Prosimy o zwracanie szczególnej uwagi na tego typu ulotki. Przypominamy, że jako zarządca budynków podpisujemy swoje ogłoszenia, nie współpracujemy z firmami innymi niż te, które widnieją na tablicy ogłoszeń i stronie www oraz nie wrzucamy tego typu ogłoszeń do skrzynek. W razie wątpliwości zachęcamy do kontaktu z administratorem – czytamy na facebookowym profilu spółdzielni.

Spółdzielnia zdradza metodę działania oszustów

Spółdzielnia twierdzi, że metody działania oszustów są coraz bardziej przebiegłe. Zdarza się, że ofiarami oszustwa na konserwatorów padają nie tylko osoby, które dobrowolnie zadzwoniły pod numer wskazany w ogłoszeniu, ale również te, które… otworzyły drzwi tajemniczym konserwatorom.

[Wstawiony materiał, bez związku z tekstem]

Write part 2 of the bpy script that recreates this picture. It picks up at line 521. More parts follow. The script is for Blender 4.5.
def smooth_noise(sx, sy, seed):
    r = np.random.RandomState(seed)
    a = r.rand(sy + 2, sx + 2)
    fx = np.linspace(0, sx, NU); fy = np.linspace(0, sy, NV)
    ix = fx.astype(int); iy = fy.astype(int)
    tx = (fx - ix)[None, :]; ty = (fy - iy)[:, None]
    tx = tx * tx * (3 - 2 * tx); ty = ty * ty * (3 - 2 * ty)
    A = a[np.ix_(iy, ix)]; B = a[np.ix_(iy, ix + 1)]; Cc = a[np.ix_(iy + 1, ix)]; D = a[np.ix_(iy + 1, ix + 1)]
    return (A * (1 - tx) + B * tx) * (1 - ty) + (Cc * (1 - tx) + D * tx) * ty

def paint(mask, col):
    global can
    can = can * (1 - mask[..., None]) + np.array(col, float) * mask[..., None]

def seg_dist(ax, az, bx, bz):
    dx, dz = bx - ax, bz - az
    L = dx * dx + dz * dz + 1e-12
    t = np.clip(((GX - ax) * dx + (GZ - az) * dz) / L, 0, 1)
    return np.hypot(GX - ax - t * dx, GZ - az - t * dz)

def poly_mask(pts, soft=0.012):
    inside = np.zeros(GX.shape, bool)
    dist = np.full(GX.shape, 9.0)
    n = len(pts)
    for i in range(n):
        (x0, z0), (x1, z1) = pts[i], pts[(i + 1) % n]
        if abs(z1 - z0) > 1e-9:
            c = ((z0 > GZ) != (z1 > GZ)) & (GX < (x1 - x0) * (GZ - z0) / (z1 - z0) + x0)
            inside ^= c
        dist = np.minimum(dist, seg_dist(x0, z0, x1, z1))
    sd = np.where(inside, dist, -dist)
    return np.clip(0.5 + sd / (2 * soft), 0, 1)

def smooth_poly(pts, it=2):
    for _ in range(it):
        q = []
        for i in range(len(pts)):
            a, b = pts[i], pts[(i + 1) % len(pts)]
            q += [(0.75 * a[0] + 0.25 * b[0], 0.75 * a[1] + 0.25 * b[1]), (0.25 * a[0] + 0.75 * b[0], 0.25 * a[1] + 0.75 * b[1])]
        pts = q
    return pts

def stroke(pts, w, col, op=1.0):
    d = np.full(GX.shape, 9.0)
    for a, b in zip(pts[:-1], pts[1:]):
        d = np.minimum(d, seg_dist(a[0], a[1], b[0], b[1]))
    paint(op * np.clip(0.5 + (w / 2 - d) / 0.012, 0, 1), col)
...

Co raz to nowe zabiegi marketingowe mają przyciągnąć uwagę i dodać firmie wiarygodności. W swoich "ulotkach" firmy rzadko używają zwrotów typu "oferujemy", "świadczymy usługi", "proponujemy zakup", "zachęcamy do zapoznania się z ofertą". Styl tych reklam może wprowadzić w błąd. Mieszkańcy zgłaszają, że chcieli skorzystać z danej usługi, ponieważ myśleli, że jest to oferowane przez zarządcę budynku – napisano w komunikacie.

Ponadto oszuści pukający do drzwi często oferują atrakcyjne rabaty dla seniorów czy osób z niepełnosprawnościami, przekonując ich o tym, że świadczone przez nich usługi są prawdziwą okazją. Spółdzielnia mieszkaniowa informuje, że na takiego typu zabiegi marketingowe wciąż daje się nabrać wielu mieszkańców.

Tym sposobem unikniesz oszustwa na konserwatorów

Łatwość, z jaką nieświadomi mieszkańcy wpuszczają oszustów do swoich mieszkań, jest wręcz zastraszająca. Spółdzielnia mieszkaniowa przypomina, że każda forma prac konserwatorów jest poprzedzona komunikatem dla mieszkańców. W przypadku braku pewności czy mamy do czynienia z konserwatorem ze spółdzielni, czy też z oszustem, warto zadzwonić do spółdzielni w celu ustalenia, czy w danym dniu powinna być przeprowadzana konserwacja. Dla własnego bezpieczeństwa oraz stanu portfela wszelkie wątpliwości lepiej zgłosić administracji budynku przed rozpoczęciem działań na własną rękę. Dzięki temu nie tylko unikniemy dodatkowych wydatków, ale również zadbamy o swój komfort.

Opisywany przypadek nie dotyczy jedynie bydgoskich osiedli. Oszustwa na konserwatorów czy kominiarzy znane są mieszkańcom bloków w całym kraju. Oszuści bez trudu podszywają się pod pracowników administracji, pracowników obsługi technicznej czy jednostki mundurowe. Policja apeluje o ostrożność i przypomina, że jeśli jesteśmy sami w domu, nie mamy obowiązku wpuszczania nikogo do naszego mieszkania, nawet gdy osoba za drzwiami legitymuje się jako kontroler.

Warto zachować ostrożność będąc samemu w domu i pod żadnym pozorem nie wpuszczać nieznajomej osoby do mieszkania. Warto pamiętać, że prawdziwy kominiarz powinien mieć przy sobie ważny i czytelny dokument, legitymację poświadczającą wykonywany zawód i tożsamość – informuje mazowiecka policja, cytowana przez portal o2.pl.